Task description: Copy the first line of the material below and every later line through the line containing "SC.camera = cam", without any other output.

Source data:

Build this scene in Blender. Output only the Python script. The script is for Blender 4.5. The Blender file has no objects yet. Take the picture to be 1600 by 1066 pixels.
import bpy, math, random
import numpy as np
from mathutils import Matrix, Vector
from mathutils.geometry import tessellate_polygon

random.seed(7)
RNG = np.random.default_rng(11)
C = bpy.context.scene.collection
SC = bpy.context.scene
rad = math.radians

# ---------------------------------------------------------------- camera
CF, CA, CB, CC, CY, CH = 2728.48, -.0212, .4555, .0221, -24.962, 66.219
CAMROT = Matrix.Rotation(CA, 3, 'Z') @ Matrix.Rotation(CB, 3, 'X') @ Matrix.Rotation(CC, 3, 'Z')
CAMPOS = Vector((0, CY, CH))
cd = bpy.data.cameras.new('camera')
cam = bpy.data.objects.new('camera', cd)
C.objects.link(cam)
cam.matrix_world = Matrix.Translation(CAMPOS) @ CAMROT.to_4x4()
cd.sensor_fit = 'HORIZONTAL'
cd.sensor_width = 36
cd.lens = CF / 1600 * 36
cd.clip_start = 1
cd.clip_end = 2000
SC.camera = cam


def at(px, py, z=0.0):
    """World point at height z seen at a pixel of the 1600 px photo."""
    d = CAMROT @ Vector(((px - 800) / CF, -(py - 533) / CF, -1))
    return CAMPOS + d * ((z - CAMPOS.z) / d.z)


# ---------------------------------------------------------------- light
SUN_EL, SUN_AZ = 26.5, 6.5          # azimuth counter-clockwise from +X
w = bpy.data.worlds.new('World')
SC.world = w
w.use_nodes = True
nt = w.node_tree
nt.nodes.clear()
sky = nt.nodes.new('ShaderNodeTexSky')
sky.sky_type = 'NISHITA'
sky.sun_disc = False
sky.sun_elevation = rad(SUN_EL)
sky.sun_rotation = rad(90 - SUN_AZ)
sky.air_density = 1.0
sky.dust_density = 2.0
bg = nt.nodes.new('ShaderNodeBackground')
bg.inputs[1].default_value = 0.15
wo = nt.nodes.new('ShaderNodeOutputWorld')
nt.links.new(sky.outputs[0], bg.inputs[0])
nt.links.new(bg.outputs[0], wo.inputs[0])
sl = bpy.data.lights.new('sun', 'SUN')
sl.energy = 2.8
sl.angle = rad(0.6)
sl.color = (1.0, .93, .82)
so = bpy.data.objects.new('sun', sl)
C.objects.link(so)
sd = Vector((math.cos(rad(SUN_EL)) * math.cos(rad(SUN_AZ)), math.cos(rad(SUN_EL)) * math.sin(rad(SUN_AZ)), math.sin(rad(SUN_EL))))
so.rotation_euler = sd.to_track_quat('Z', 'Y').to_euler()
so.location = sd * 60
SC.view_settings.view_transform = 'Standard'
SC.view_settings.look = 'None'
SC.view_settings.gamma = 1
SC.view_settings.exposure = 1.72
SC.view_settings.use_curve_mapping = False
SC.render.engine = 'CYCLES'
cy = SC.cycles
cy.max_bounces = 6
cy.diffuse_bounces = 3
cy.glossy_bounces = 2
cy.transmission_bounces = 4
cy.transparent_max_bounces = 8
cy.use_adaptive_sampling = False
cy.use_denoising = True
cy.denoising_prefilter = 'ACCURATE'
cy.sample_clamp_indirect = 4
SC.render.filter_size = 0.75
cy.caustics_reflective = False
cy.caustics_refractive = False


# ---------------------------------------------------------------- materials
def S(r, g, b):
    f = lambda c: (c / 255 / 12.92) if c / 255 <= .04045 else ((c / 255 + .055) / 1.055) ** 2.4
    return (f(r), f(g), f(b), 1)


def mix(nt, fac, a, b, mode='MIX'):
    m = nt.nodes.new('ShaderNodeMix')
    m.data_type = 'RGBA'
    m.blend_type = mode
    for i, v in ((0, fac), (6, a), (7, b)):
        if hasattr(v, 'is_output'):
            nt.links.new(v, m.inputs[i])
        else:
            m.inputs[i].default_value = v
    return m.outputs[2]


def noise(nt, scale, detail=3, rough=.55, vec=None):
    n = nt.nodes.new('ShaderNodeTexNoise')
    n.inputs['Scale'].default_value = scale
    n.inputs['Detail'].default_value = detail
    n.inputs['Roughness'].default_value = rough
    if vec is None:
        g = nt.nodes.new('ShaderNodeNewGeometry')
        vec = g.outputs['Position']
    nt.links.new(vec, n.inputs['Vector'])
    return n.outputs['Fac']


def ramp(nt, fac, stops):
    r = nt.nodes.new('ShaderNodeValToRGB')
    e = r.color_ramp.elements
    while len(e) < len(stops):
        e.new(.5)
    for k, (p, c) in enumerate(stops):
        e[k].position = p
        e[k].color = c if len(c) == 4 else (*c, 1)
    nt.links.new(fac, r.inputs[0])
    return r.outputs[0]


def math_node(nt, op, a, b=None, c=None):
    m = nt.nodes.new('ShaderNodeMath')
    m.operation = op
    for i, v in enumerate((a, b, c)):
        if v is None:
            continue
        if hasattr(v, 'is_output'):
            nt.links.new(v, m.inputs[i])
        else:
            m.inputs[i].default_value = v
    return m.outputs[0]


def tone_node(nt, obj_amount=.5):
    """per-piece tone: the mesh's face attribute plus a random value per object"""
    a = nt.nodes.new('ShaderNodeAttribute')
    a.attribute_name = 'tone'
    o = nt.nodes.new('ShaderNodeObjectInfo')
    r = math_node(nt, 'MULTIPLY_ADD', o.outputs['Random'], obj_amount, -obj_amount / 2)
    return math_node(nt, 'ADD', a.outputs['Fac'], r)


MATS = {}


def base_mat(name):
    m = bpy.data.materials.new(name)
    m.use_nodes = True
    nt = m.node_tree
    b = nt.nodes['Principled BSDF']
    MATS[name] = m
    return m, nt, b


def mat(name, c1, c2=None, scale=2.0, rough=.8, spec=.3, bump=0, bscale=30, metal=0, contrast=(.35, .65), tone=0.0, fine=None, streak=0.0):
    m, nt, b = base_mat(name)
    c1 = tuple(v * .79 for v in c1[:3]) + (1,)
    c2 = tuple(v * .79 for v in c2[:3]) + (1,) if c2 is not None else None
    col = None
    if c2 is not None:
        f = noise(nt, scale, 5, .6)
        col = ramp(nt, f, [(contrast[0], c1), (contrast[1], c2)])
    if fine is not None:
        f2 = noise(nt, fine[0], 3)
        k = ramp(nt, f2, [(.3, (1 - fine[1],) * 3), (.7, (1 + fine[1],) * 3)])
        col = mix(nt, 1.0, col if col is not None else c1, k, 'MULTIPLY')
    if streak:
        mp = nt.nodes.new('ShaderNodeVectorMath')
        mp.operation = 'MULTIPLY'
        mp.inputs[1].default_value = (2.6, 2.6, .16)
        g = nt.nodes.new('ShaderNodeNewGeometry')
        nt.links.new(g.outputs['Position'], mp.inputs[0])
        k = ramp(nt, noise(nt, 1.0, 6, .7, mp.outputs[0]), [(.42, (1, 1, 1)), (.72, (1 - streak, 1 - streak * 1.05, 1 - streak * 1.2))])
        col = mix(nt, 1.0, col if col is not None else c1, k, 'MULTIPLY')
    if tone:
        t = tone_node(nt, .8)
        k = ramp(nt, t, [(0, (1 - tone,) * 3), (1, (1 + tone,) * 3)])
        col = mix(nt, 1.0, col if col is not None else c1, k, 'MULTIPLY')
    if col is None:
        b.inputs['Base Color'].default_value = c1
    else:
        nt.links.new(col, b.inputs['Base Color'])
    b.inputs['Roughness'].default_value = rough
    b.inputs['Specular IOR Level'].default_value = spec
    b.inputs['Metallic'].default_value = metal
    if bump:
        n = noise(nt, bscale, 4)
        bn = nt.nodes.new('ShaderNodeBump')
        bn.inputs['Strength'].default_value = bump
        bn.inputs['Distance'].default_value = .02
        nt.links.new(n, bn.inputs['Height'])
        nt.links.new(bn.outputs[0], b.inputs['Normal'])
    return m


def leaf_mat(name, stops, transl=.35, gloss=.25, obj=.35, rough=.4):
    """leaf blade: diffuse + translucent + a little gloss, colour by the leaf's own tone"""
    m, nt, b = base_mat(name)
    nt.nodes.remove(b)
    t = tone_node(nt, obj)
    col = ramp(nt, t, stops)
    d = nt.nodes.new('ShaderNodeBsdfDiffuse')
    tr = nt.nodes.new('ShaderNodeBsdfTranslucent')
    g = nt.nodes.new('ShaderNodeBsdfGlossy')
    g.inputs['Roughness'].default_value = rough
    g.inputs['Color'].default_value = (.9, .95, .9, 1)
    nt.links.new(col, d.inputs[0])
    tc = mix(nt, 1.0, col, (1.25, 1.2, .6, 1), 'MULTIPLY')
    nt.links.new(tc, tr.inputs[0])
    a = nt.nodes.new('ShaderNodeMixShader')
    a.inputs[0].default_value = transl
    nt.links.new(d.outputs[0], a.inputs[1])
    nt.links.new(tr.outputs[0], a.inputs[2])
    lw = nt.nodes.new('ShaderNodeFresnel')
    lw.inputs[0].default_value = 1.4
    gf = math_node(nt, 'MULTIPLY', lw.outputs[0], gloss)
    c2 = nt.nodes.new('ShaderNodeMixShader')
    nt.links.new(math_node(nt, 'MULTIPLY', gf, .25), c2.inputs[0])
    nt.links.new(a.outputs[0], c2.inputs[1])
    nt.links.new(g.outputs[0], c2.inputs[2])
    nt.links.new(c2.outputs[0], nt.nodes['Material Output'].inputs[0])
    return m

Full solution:
Build this scene in Blender. Output only the Python script. The script is for Blender 4.5. The Blender file has no objects yet. Take the picture to be 1600 by 1066 pixels.
import bpy, math, random
import numpy as np
from mathutils import Matrix, Vector
from mathutils.geometry import tessellate_polygon

random.seed(7)
RNG = np.random.default_rng(11)
C = bpy.context.scene.collection
SC = bpy.context.scene
rad = math.radians

# ---------------------------------------------------------------- camera
CF, CA, CB, CC, CY, CH = 2728.48, -.0212, .4555, .0221, -24.962, 66.219
CAMROT = Matrix.Rotation(CA, 3, 'Z') @ Matrix.Rotation(CB, 3, 'X') @ Matrix.Rotation(CC, 3, 'Z')
CAMPOS = Vector((0, CY, CH))
cd = bpy.data.cameras.new('camera')
cam = bpy.data.objects.new('camera', cd)
C.objects.link(cam)
cam.matrix_world = Matrix.Translation(CAMPOS) @ CAMROT.to_4x4()
cd.sensor_fit = 'HORIZONTAL'
cd.sensor_width = 36
cd.lens = CF / 1600 * 36
cd.clip_start = 1
cd.clip_end = 2000
SC.camera = cam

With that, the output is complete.